→ **Job**
Retype only the lines running from the beginning of the entries below to the line with "quad(bw, *[(a, y, b)", both included. Do not include pictures.

* * * * * * *

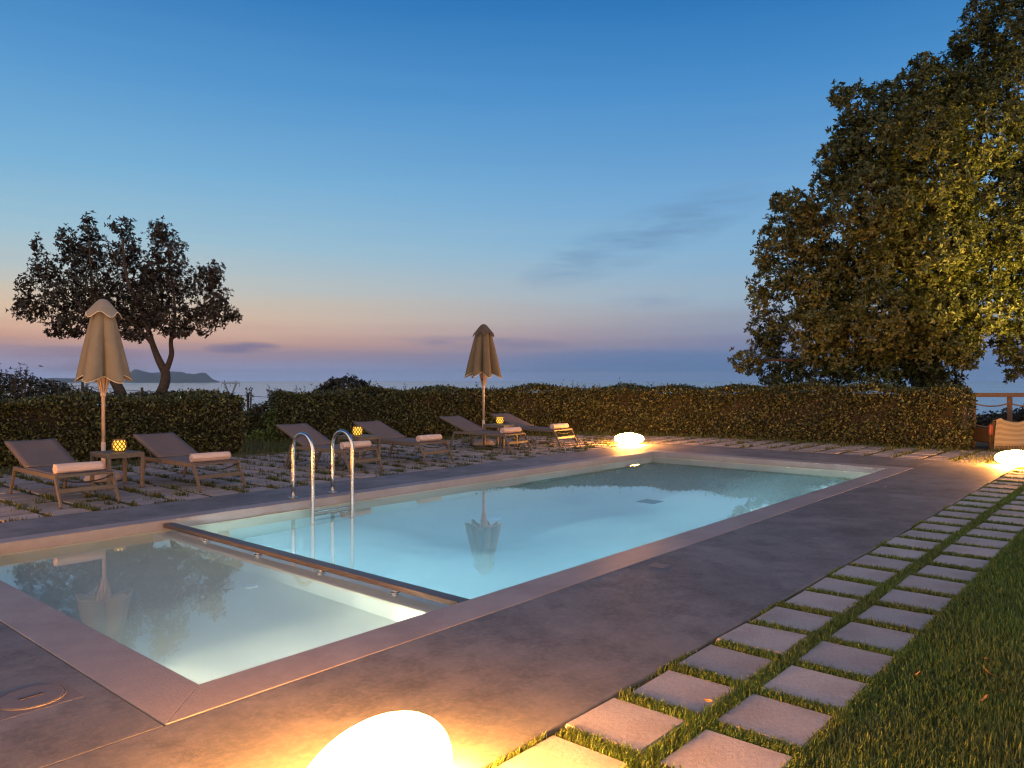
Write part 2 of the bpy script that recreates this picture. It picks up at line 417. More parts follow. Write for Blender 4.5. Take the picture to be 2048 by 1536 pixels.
for y, sgn in ((y0, 1), (y1, -1)):
    quad(bw, *[(a, y, b) for a, b in ((x0, T), (x0, DP), (PX0, DP), (PX0, DM), (x1, DM), (x1, T))][::sgn])
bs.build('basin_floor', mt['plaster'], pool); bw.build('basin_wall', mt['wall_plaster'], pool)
MB().box(PX0, PX1, y0-.02, y1+.02, DM-.02, -.135).build('partition_wall', mt['plaster'], pool, bevel=.012)
def disc_fit(name, loc, nrm, r, material_, depth=.02, sub=None):
    mb = MB().lathe([(r*.2, 0), (r, 0), (r, depth*.6), (r*.86, depth), (r*.3, depth*.9)], 20)
    o = mb.build(name, material_, pool, smooth=False)
    o.location = loc; o.rotation_euler = Vector(nrm).to_track_quat('Z', 'Y').to_euler()
    return o
MB().box(6.98, 7.24, 1.80, 2.06, DM, DM+.02).build('main_drain', mt['iron'], pool, bevel=.004)
disc_fit('floor_inlet', (1.40, 1.95, DP), (0, 0, 1), .055, mt['white']); disc_fit('floor_inlet', (5.0, 2.75, DM), (0, 0, 1), .09, mt['white'])
disc_fit('floor_inlet', (9.0, .45, DM), (0, 0, 1), .09, mt['white'])
for yy in (3.2, 1.5, .6): disc_fit('wall_inlet', (x1, yy, -.15), (-1, 0, 0), .035, mt['white'])
def pool_light(x, y, z, nrm, r, lens):
    rim = disc_fit('assumed_underwater_light', (x, y, z), nrm, r*1.25, mt['chrome'], .018)
    o = MB().lathe([(r*.05, .0195), (r, .0195)], 24, cap=True).build('lens', lens, rim)
    return rim
for xx in (.25, .75, 1.25): pool_light(xx, y0, -.27, (0, 1, 0), .07, mt['paddle_lamp'])  # unseen side-wall lamps, assumed from the bright shallow floor
pool_light(x0, .55, -.27, (1, 0, 0), .05, mt['paddle_lamp'])  # unseen lamp added in the end wall to spread light over the shallow floor
for xx in (3.0, 5.3, 7.6, 9.7): pool_light(xx, y0, -.36, (0, 1, 0), .10, mt['pool_lamp'])  # unseen side-wall lamps, assumed from the glow in the main basin
for yy in (1.5, 3.1): pool_light(PX1, yy, -.36, (1, 0, 0), .085, mt['pool_lamp'])  # unseen lamps added on the partition to even out the main basin's light
wt = MB().box(-.02+.03, 10.73, .01, 3.99, DM-.03, WL)
tag(wt.build('pool_water', mt['water']), kind='structure')

# rail across the pool on four short posts
rail = tag(empty('divider_rail', (1.745, 2.0, -.135)), 'dark flat-topped rail on four short posts across the pool between the two basins', 'rail')
MB().box(-.048, .048, -2.0+.005, 1.995, .066, .104).build('rail_beam', material('dark_stained_wood', (.085, .055, .04), .38, var=(5, .2), bump=(40, .08)), rail, bevel=.006)
for yy in (3.27, 2.42, 1.56, .72):
    p = MB().lathe([(.022, 0), (.022, .068)], 16, (0, yy-2.0, 0)).build('post', mt['steel'], rail, smooth=False)
    MB().lathe([(.036, 0), (.036, .008), (.031, .012), (.0305, .040), (.025, .044)], 18, (0, yy-2.0, .0)).build('flange', mt['chrome'], p)

# ladder
lad = tag(empty('pool_ladder', (3.53, 4.0, 0)), 'polished steel pool ladder with two hooped handrails', 'pool ladder')
for sx in (-.265, .265):
    pts = [(sx, .22, 0)]+[(sx, .22, z) for z in (.2, .4, .52)]
    for k in range(1, 12):
        a = math.pi*k/12; pts.append((sx, .035+.185*math.cos(a), .545+.185*math.sin(a)))
    pts += [(sx, -.15, z) for z in (.52, .3, .1, -.1, -.3, -.5, -.72, -.80)]
    h = MB().tube(pts, .0215, 14).build('handrail', mt['steel'], lad, smooth=True)
    MB().lathe([(.055, 0), (.055, .008), (.03, .016), (.023, .02)], 20, (sx, .22, .004)).build('flange', mt['steel'], h)
for z in (-.16, -.40, -.64):
    t_ = MB().box(-.245, .245, -.19, -.11, z-.012, z+.012)
    t_.build('tread', mt['steel'], lad, bevel=.006)

# plates let into the deck
def cover_plate(x, y, label):
    o = MB().box(-.055, .055, -.065, .065, -.006, -.0022).build('cover_plate', mt['lid'], bevel=.002)
    o.location = (x, y, 0); tag(o, label, 'cover plate')
cover_plate(3.22, -.44, 'small pale square cover plate in the deck beside the nearer half of the coping')
cover_plate(8.66, -.46, 'small pale square cover plate in the deck beside the far end of the coping')
mh = tag(empty('manhole_cover', (-.53, .40, -.004)), 'round inspection cover with a slotted handle in a square plate on the deck', 'manhole cover')
MB().box(-.155, .155, -.155, .155, -.004, .0008).build('frame_plate', mt['lid'], mh, bevel=.003)
MB().lathe([(.02, .001), (.122, .001), (.122, .004), (.119, .0055), (.02, .0055)], 40).build('lid', mt['lid'], mh)
MB().lathe([(.124, .001), (.1245, .0048), (.129, .0048), (.1295, .001)], 40, cap=False).build('rim', mt['lid'], mh)
MB().box(-.035, .035, -.006, .006, .003, .0075).box(-.045, -.03, -.009, .009, .0032, .008).box(.03, .045, -.009, .009, .0032, .008).build('handle', mt['brass'], mh, bevel=.002)

# ------------------------------------------------------------------ egg shaped garden lamps
def egg_shape():
    mb = MB(); a, b, c = .33, .21, .135; nu, nv = 40, 22; P = []
    for i in range(nv+1):
        th = math.pi*i/nv
        row = []
        for j in range(nu):
            ph = 2*math.pi*j/nu
            x, y, z = math.sin(th)*math.cos(ph), math.sin(th)*math.sin(ph), math.cos(th)
            k = 1-.10*x
            z2 = c*z if z > 0 else c*z*.93
            f = 1.0 if z > -.2 else 1-.22*((-.2-z)/.8)**1.5
            row.append((a*x*f, b*y*k*f, z2+.124))
        P.append(row)
    P = [r_+[r_[0]] for r_ in P]
    return mb.grid(P).mesh('shell')
eggm = egg_shape()
def egg(x, y, rz, label, sc=1.0):
    o = tag(empty('egg_lamp', (x, y, 0), rz), label, 'garden lamp', 'glowing egg shaped garden lamps')
    q = bpy.data.objects.new('shell', eggm); COL.objects.link(q); q.parent = o; q.scale = (sc, sc, sc)
    if not eggm.materials: eggm.materials.append(mt['egg']); eggm.polygons.foreach_set('use_smooth', np.ones(len(eggm.polygons), bool))
    f = MB().lathe([(.02, -.004), (.10, -.004), (.105, .006), (.02, .007)], 24).build('foot', mt['white'], o)
    return o
egg(-.134, -1.400, .448, 'big glowing egg lamp nearest the camera on the deck edge by the stepping slabs')
egg(11.72, 5.13, YAW-math.pi/2, 'glowing oval lamp on the paving beyond the far corner of the pool before the hedge', .9)
egg(12.29, -1.42, YAW-math.pi/2, 'glowing egg lamp in front of the blanket covered chair', .94)
egg(-1.0, 5.75, .9, 'assumed glowing egg lamp out of view beside the nearest lounger on the terrace', .72)  # unseen lamp, assumed from the warm light on the left terrace
SPOT = tuple(depth_pt(2480, 900, 11.5)[:2])
sp = tag(empty('assumed_garden_spotlight', SPOT+(-.03,)), 'assumed small garden spotlight out of view, aimed up into the oak', 'spotlight')  # assumed lamp outside the frame, added to light the oak crown
MB().lathe([(.05, 0), (.05, .14), (.065, .16), (.065, .24)], 20).build('housing', mt['black'], sp)
MB().lathe([(.004, .236), (.058, .236)], 20).build('lens', mt['spot'], sp)
ld = bpy.data.lights.new('assumed_spot_beam', 'SPOT'); ld.energy = 6800; ld.color = (1, .63, .13); ld.spot_size = R(54); ld.spot_blend = .9; ld.shadow_soft_size = .06
lo = bpy.data.objects.new('assumed_spot_beam', ld); COL.objects.link(lo); lo.parent = sp; lo.location = (0, 0, .30)
lo.rotation_euler = (Vector(depth_pt(2000, 450, 16.0))-Vector(SPOT+(.27,))).to_track_quat('-Z', 'Y').to_euler()

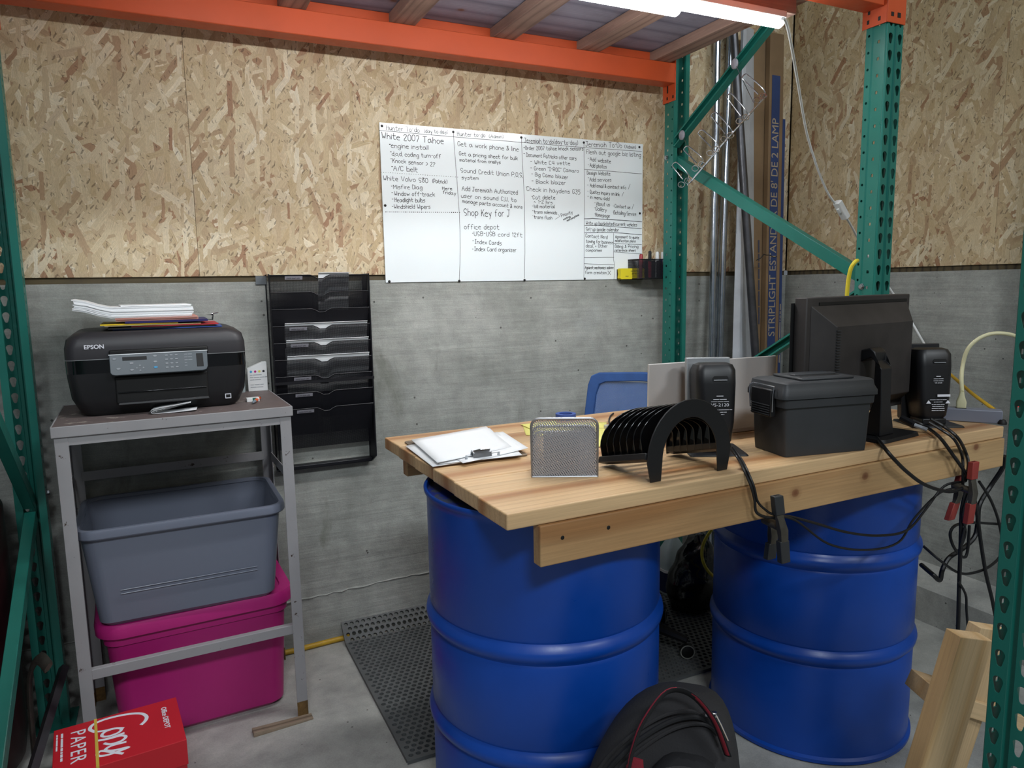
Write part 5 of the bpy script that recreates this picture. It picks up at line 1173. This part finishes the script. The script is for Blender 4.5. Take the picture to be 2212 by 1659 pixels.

* * * * * * *

→ **Response to the exercise**
Write part 2 of the bpy script that recreates this picture. It picks up at line 417. More parts follow. Write for Blender 4.5. Take the picture to be 2048 by 1536 pixels.
for y, sgn in ((y0, 1), (y1, -1)):
    quad(bw, *[(a, y, b) for a, b in ((x0, T), (x0, DP), (PX0, DP), (PX0, DM), (x1, DM), (x1, T))][::sgn])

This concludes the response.